I just finished my first book of the year:: RADICAL by David Platt. It was an amazing book to open the year with. It definitely was what my heart needed to hear causing me to think and re-focus my heart, desires and intentions. I'm one who reads books, underlines all the things I really liked and found helpful only to never go back and put them all on paper. So, here is me putting "on paper" all the "quotes" from RADICAL that I found really good. And maybe you're wondering if you should pick up the book. If so, here are some of my favorite things:

  • My biggest fear, even now, is that I will Here Jesus' words and walk away content to settle for less than radical obedience to him.
  • Yes, you are abandoning everything you have, but you are also gaining more than you could have in any other way. So with JOY - with JOY! - you sell it all, you abandon it all. Why? Because you have found something worth losing everything else for.
  • The revelation of God in the gospel is good. I invite you to receive it. Maybe to trust in the Christ of the gospel for the first time and for the first time to receive a new heart, a heart that is not only cleansed of sin but that now longs for him. Or maybe simply to recover a passion for God's Word - his radical revelation of himself - and discover once again the reward that is found in simply knowing and experiencing him.
  • We have seen how the American dream radically differs from the call of Jesus and the essence of the gospel.
  • While the goal of the American dream is to make much of us, the goal of the gospel is to make much of God.
  • He intentionally puts people in situations where they come face to face with their need for him. In the process he powerfully demonstrated his ability to provide everything his people need in ways they could have never mustered up or imagined. And in the end, he makes much of his own name.

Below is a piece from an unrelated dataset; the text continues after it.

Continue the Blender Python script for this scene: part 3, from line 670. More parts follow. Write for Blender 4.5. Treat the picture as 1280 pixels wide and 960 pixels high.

  • Think about it his way. Maybe you are going through a struggle in your life. A tragedy strikes you or someone close to you, and you are hurting. So you go to God in prayer, and you ask him to comfort you. Do you realize what God does? He doesn't give you comfort. Instead he gives you the Holy Spirit, who is called the Comforter. The Holy Spirit literally comes to dwell in you and puts the very comfort of Christ inside you as you walk through your pain. Suppose another time you are making a big decision in your life and you need help. So you ask God for help. But he doesn't answer you with guidance. Instead he answers by sending the Holy Spirit who is our Guide. God sends the Helper, who will live in you and not only tell you what decision to make but also to enable you to make that decision. Yet another time you need discernment, and God gives you the Spirit of wisdom. At other times you need strength and God gives you the Spirit of power. Still other times you ask God for love, joy, peace, patience, kindness, goodness, faithfulness, gentleness, or self-control and he gives you the Spirit who makes all these things a reality in your life.
  • God our Father delights in this. HE delights in giving us Himself.
  • Would you say right now that your life is marked right now for the desperation for the Spirit of God?
  • The message of Biblical Christianity is "God loves me so that I might make him - his ways, his salvation, his glory, and his greatness-know among all nations." In this God is the object of our faith, and Christianity centers around him, We are not the end of the gospel; God is.
  • Where in the Bible is missions ever identified as an optional program in the church? We were all created by God, saved from our sins, and blessed by God to make his glory known in all the world. Indeed, Jesus himself has not merely called us to go to all nations; he has created us and commanded us to go to all nations. We have taken the command though and reduced it to a calling - something that only a few people receive.
  • Now, we know that each of us has different gifts, different skills, different passions, and different callings from God., God has gifted you and me in different ways. This was undoubtedly the case with the disciples. Peter and Paul had different callings. James and John had different callings. However, each follower of Christ in the New Testament, regardless of his or her calling, was intended to take up the mantle of proclaiming the gospel to the ends of the earth. That's the reason why he gave each of them his Spirit and why he gave them all the same plan: make disciples of all nations.
  • Jesus reminds me that disciples are not mass-produced. Disciples of Jesus- genuine, committed, self-sacrificing followers of Christ - are not made overnight.
  • Disciple making is not a call for others to come to us to hear the gospel but a command for us to go to others to share the gospel. A command for us to be gospel-living, gospel-speaking people at every moment and in every context where we find ourselves.
  • Disciple making is not about a program or an event but about a relationship.
  • Being a part of a community of faith involved being exposed to the life of Christ in others. To whom can you deliberately, intentionally, and sacrificially, show the life of Christ in this way? This is foundational in making disciples, and we will multiply the gospel only when we allow others to get close enough to us to see the life of Christ in action.
  • When we realize we have the responsibility to teach the Word, it changes everything about how we hear the Word.
  • According to Jesus, you can tell someone is a follower of Christ by the fruit of his or her life, and the writers of the New Testament show us that the fruit of faith in Christ involves material concern for the poor. Caring for the poor is one natural overflow and a necessary evidence of the presence of Christ in our hearts. If there is no sign of caring for the poor in our lives, then there is reason to at least question whether Christ is in our hearts.
I will finish today with a story (from the book) that really spoke to me.
  • Isn't the hidden assumption among many Christians in our culture that if we follow God, things will go well for us materially? Such thinking is an explicit in "health and wealth" teaching, and it is implicit in the lives of Christians whose use of possessions looks virtually the same as that of our non-Christian neighbors. One evening I was meeting with an underground house church overseas, and we were discussing various issues in Scripture. A woman who lived in the city and knew some English shared, "I have a television, and every once in a while I am able to get stations from the United States," she said, "Some of these stations have church services on them. I see the preachers, and they are dressed in nice clothes, and they are preaching in very nice buildings. Some of them even tell me that if I have faith, I too can have nice things." She paused before continuing. "When I come to our church meetings, I look around, and most of us are very poor, and we are meeting here at great risk to our lives." Then she looked at me and asked, "Does this mean we do not have enough faith?"